Forcing imperialism out of a country typically requires mass struggle, which raises among workers expectations of further advances that will always be frustrated as long as the capitalists--even native ones--are in power. But in an independent nation, workers and oppressed groups have the "air, the light, and the elbow room," as Engels put it, to wage a struggle to take power into their own hands.

Today, demands for "democracy" and control of a nation's own resources are inextricably tied up with class demands. The fight for the former is bound to spill into a fight for the latter to at least some extent.

Any defeat suffered by U.S. imperialism today is a blow to the power of its rulers, and by extension a victory for the working class of this country. Therefore, socialists should take sides in wars for national liberation, even if we would like the leadership of the struggle of the oppressed to be different politically.

This support does not mean that socialists are uncritical of national liberation movements. But unlike those who don't agree with the aims of the liberation movement, our critique is in the interests of seeing the success of the movement.

Thus, Marx and Engels assessed that the reason the Polish liberation movement of their time lost is because it sought to limit--rather than push to the forefront--working class anger. Any struggle for national liberation will be more successful if it presses class demands and takes a stand against all oppression.

Furthermore, the aim of working-class fighters even in the situation of a national liberation struggle is ultimately to end exploitation through a workers' revolution. This is why working-class organization cannot become the "auxiliary" of bourgeois nationalists.

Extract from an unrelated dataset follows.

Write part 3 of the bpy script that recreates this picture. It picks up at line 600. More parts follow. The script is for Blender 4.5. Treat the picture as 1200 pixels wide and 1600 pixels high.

One of the many crimes of the Stalinist leadership that took power in Russia after the defeat of the 1917 revolution is that it instructed Communist parties around the world to do exactly the opposite. Starting with the disaster of the Chinese Communist Party, which liquidated itself into the Guomindang nationalist movement in China, Communist Parties subordinated themselves to the interests of bourgeois nationalists--and in so doing gave up on fighting for the real aim of ending exploitation and opened up workers to brutal repression at the hands of the nationalists.

This policy had nothing in common with the real Marxist tradition of fighting for an end to all exploitation and oppression--and understanding the important role of the struggle of oppressed nations for self-determination.